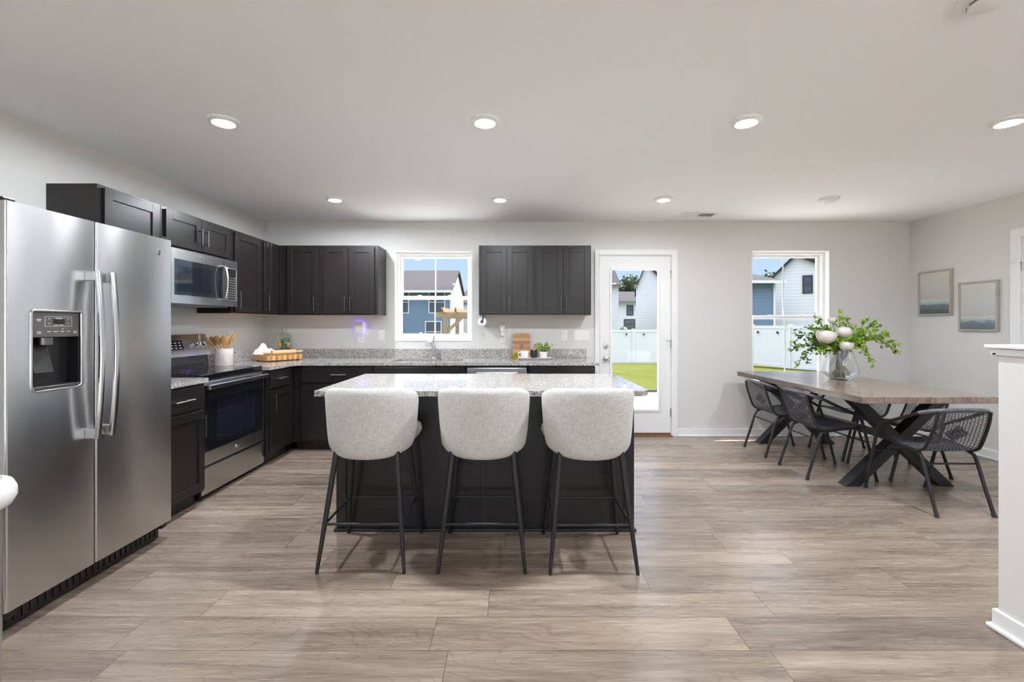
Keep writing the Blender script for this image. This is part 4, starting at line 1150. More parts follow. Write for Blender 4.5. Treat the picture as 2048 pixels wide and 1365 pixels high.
def peony(u, v, dy, r):
    t = Vector(tip(u, v, dy)); mb = MB(); rr = random.Random(int(u))
    for ly, cnt, op in ((0.55, 6, 0.15), (0.75, 8, 0.35), (0.92, 9, 0.6), (1.0, 10, 0.95)):
        for k in range(cnt):
            a = 2*PI*k/cnt+rr.random()
            pj = rr.uniform(-1,1)
            vs = []; fs = []; m, n = 4, 5
            for i in range(n+1):
                ph = -PI/2*0.85+(PI*0.82*(1-op*0.28))*i/n
                for j in range(m+1):
                    wdt = (0.55+0.25*math.sin(PI*i/n))*(j/m-0.5)*2*0.75
                    rad = r*ly*(1+0.20*(i/n)**2*op*(0.6+0.5*pj)+0.12*pj+0.05*math.sin(j*2.4)*(i/n))
                    vs.append(t+Vector((rad*math.cos(ph)*math.cos(a+wdt), rad*math.cos(ph)*math.sin(a+wdt), rad*0.95*math.sin(ph))))
            for i in range(n):
                for j in range(m): q = i*(m+1)+j; fs.append((q, q+1, q+m+2, q+m+1))
            mb.add(vs, fs)
    mb.ball(t+Vector((0,0,r*0.22)), r*0.60, r*0.60, r*0.58, 14, 8)
    p = mb.build('peony', M['petal'], bq, sharp=60)
    MB().tube(cr([t-Vector((0,0,r*0.8)), t*0.4+Vector((0,0,0.13)), Vector((t.x*0.08, t.y*0.08, 0.10))], 5), 0.003, 5).build('stem', M['leaf_dark'], p)
peony(1653, 673, -0.17, 0.066); peony(1689, 664, -0.17, 0.053); peony(1665, 641, 0.05, 0.030); peony(1693, 692, -0.19, 0.046)

# ------------------------------------------------------------------ framed pictures on the right wall
def picture(y0, y1, z0, z1, art, label):
    o = thing('framed_picture', label, 'picture', (XR, (y0+y1)/2, z0), 0, 'framed seascapes')
    d = 0.030; f = 0.018; xa, xb = XR-d, XR-0.0005
    mb = MB()
    mb.box(xa, xb, y0, y0+f, z0, z1, bev=0.0015, seg=1).box(xa, xb, y1-f, y1, z0, z1, bev=0.0015, seg=1).box(xa, xb, y0+f, y1-f, z0, z0+f, bev=0.0015, seg=1).box(xa, xb, y0+f, y1-f, z1-f, z1, bev=0.0015, seg=1)
    mb.build('frame', M['pale_frame'], o, world=True)
    MB().box(XR-d+0.010, XR-0.002, y0+f, y1-f, z0+f, z1-f).build('painting', M[art], o, world=True)
picture(4.556, 4.925, 1.368, 1.845, 'art1', 'framed seascape with darker water, higher one nearer the corner')
picture(4.118, 4.482, 1.206, 1.687, 'art2', 'framed pale seascape hanging lower, above the half wall')

# ------------------------------------------------------------------ trash can beside the refrigerator
tcn = thing('trash_can', 'white-lidded bin at the refrigerator corner, cut by the photo edge', 'bin', (-1.83, 1.393, 0))
MB().lathe([(0.130, 0.0), (0.150, 0.006), (0.152, 0.06), (0.162, 0.66), (0.0, 0.66)], (0,0,0), 36).build('body', M['steel'], tcn)
mb = MB().lathe([(0.165, 0.660), (0.180, 0.668), (0.190, 0.690), (0.190, 0.715), (0.180, 0.738), (0.155, 0.750), (0.150, 0.746), (0.0, 0.752)], (0,0,0), 40)
mb.build('lid', M['plastic'], tcn, sharp=60)
MB().lathe([(0.166, 0.0), (0.168, 0.02), (0.150, 0.030)], (0,0,0), 36).build('base_ring', M['plastic'], tcn)

# ------------------------------------------------------------------ things on the counters
def on(x, y): return (x, y, CT)
cx_, cy_ = -2.655, 4.10
ck = tag(MB().lathe([(0.0, 0.0), (0.070, 0.0), (0.074, 0.004), (0.075, 0.152), (0.073, 0.157), (0.068, 0.157), (0.067, 0.012), (0.0, 0.012)], (0,0,0), 32).build('utensil_crock', M['crock'], sharp=50), 'white textured crock of wooden spoons beside the range', 'crock')
ck.location = (cx_, cy_, CT+0.0005)
SPN = [(-0.150, 0.000, 1.160, 'slim', 'slim dark wooden spoon leaning farthest toward the range'), (-0.104, 0.030, 1.162, 'slotted', 'narrow wooden spatula second from the range in the crock'), (-0.062, -0.020, 1.170, 'round', 'broad wooden spoon third from the range in the crock'),
       (0.002, -0.030, 1.170, 'round', 'pale round wooden spoon at the middle of the crock'), (0.036, 0.020, 1.158, 'flat', 'flat wooden turner beside the outermost spoon in the crock'), (0.090, 0.0, 1.190, 'slotted', 'tall wooden spoon leaning out of the crock toward the corner')]
# lean mostly across the line of sight from the room
ax = Vector((0.84, 0.54, 0)).normalized(); ay = Vector((-0.54, 0.84, 0))
for (a, b, zt, kind, lab) in SPN:
    foot = Vector((cx_, cy_, CT+0.020))-ax*a*0.36-ay*b*0.8; top = Vector((cx_, cy_, zt))+ax*a+ay*(b-0.02)
    d = (top-foot).normalized()
    o = thing('wooden_spoon', lab, 'spoon', foot, 0, 'wooden spoons in the crock')
    mb = MB(); L = (top-foot).length
    mb.tube([(0,0,0), d*(L*0.55), d*(L*0.74)], [0.0052, 0.006, 0.007], 8); mb.build('handle', M['spoon'], o)
    w = {'round': 0.027, 'slim': 0.017, 'flat': 0.022, 'slotted': 0.021}[kind]
    mb = MB().ball((0,0,0), w, 0.006, L*0.17, 16, 10)
    q = Vector((0,0,1)).rotation_difference(d).to_matrix().to_4x4()
    rz = Matrix.Rotation(math.atan2(ax.y, ax.x), 4, 'Z')
    mb.xf(Matrix.Translation(d*(L*0.83)) @ q @ rz); mb.build('bowl', M['spoon'], o)

e1 = Vector((0.574, 0.819, 0)); e2 = Vector((-0.819, 0.574, 0)); bc0 = Vector((-2.46, 4.47, CT))
def bpt(a, b, z=0.0): return bc0+e1*a+e2*b+Vector((0,0,z))
ang = math.atan2(0.819, 0.574)
cb = thing('cutting_board', 'thick striped wooden cutting board in the counter corner', 'cutting board', bpt(0.195, 0.165, 0.0), ang)
MB().prism(rrect(-0.195, 0.195, -0.165, 0.165, 0.035), 0.010, 0.060).build('block', M['board'], cb)
for sx_ in (-1, 1):
    for sy_ in (-1, 1): MB().lathe([(0.014, 0.0), (0.014, 0.0102)], (sx_*0.15, sy_*0.12, 0), 12).build('foot', M['rubber'], cb)
BT = 0.060
rpn = thing('rolling_pin', 'pale wooden rolling pin lying on the striped board', 'rolling pin', bpt(0.215, 0.085, BT+0.026), math.radians(58))
MB().lathe([(0.0, -0.130), (0.022, -0.130), (0.025, -0.122), (0.025, 0.122), (0.022, 0.130), (0.0, 0.130)], (0,0,0), 24, axis='x').build('roller', M['pinwood'], rpn)
for s in (-1, 1): MB().lathe([(0.006, s*0.130), (0.006, s*0.140), (0.012, s*0.155), (0.013, s*0.190), (0.007, s*0.215), (0.0, s*0.216)], (0,0,0), 16, axis='x').build('handle', M['pinwood'], rpn)
# crumpled towel
mb = MB(); vs = []; fs = []; n, m = 26, 22
rr = random.Random(3)
from mathutils import noise as mnoise
for i in range(n+1):
    for j in range(m+1):
        a = -1+2*i/n; b = -1+2*j/m
        rr_ = math.sqrt(a*a+b*b)
        h = (0.098*math.exp(-((a+0.35)/0.42)**2)+0.045*math.exp(-((a-0.45)/0.45)**2))*max(0, 1-abs(b)**1.6)+0.012
        f = mnoise.noise(Vector((a*1.9+4, b*2.3, 0.7)))*0.020+abs(mnoise.noise(Vector((a*3.4-b*2.6, b*1.6+a, 5.0))))*0.060-0.010
        vs.append((a*0.105+0.012*math.sin(b*4), b*0.075, max(0.003, h+f*max(0.2, 1-rr_*0.6))))
for i in range(n):
    for j in range(m): q = i*(m+1)+j; fs.append((q, q+1, q+m+2, q+m+1))
# thickness: a lower sheet
k0 = len(vs); vs += [(x, y, max(0.0, z-0.006)) for (x, y, z) in vs]
fs += [(q[3]+k0, q[2]+k0, q[1]+k0, q[0]+k0) for q in fs]
def rim(idx): 
    for a, b in zip(idx, idx[1:]): fs.append((a, b, b+k0, a+k0))
rim([i*(m+1) for i in range(n+1)]); rim([i*(m+1)+m for i in range(n+1)]); rim(list(range(m+1))); rim([n*(m+1)+j for j in range(m+1)])
mb.add(vs, fs)
tw = tag(mb.build('kitchen_towel', M['towel'], sharp=80), 'crumpled white kitchen towel heaped on the striped board', 'towel')
tw.location = bpt(0.100, 0.225, BT+0.0005); tw.rotation_euler = (0, 0, math.radians(20))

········

▶ _STATED PROBLEM_
The lines from the top of the data above through the one holding "peony(1653, 673, -0.17, 0.066);" are to be repeated exactly, and only those, with no pictures.

▶ _RESPONSE_
Keep writing the Blender script for this image. This is part 4, starting at line 1150. More parts follow. Write for Blender 4.5. Treat the picture as 2048 pixels wide and 1365 pixels high.
def peony(u, v, dy, r):
    t = Vector(tip(u, v, dy)); mb = MB(); rr = random.Random(int(u))
    for ly, cnt, op in ((0.55, 6, 0.15), (0.75, 8, 0.35), (0.92, 9, 0.6), (1.0, 10, 0.95)):
        for k in range(cnt):
            a = 2*PI*k/cnt+rr.random()
            pj = rr.uniform(-1,1)
            vs = []; fs = []; m, n = 4, 5
            for i in range(n+1):
                ph = -PI/2*0.85+(PI*0.82*(1-op*0.28))*i/n
                for j in range(m+1):
                    wdt = (0.55+0.25*math.sin(PI*i/n))*(j/m-0.5)*2*0.75
                    rad = r*ly*(1+0.20*(i/n)**2*op*(0.6+0.5*pj)+0.12*pj+0.05*math.sin(j*2.4)*(i/n))
                    vs.append(t+Vector((rad*math.cos(ph)*math.cos(a+wdt), rad*math.cos(ph)*math.sin(a+wdt), rad*0.95*math.sin(ph))))
            for i in range(n):
                for j in range(m): q = i*(m+1)+j; fs.append((q, q+1, q+m+2, q+m+1))
            mb.add(vs, fs)
    mb.ball(t+Vector((0,0,r*0.22)), r*0.60, r*0.60, r*0.58, 14, 8)
    p = mb.build('peony', M['petal'], bq, sharp=60)
    MB().tube(cr([t-Vector((0,0,r*0.8)), t*0.4+Vector((0,0,0.13)), Vector((t.x*0.08, t.y*0.08, 0.10))], 5), 0.003, 5).build('stem', M['leaf_dark'], p)
peony(1653, 673, -0.17, 0.066); peony(1689, 664, -0.17, 0.053); peony(1665, 641, 0.05, 0.030); peony(1693, 692, -0.19, 0.046)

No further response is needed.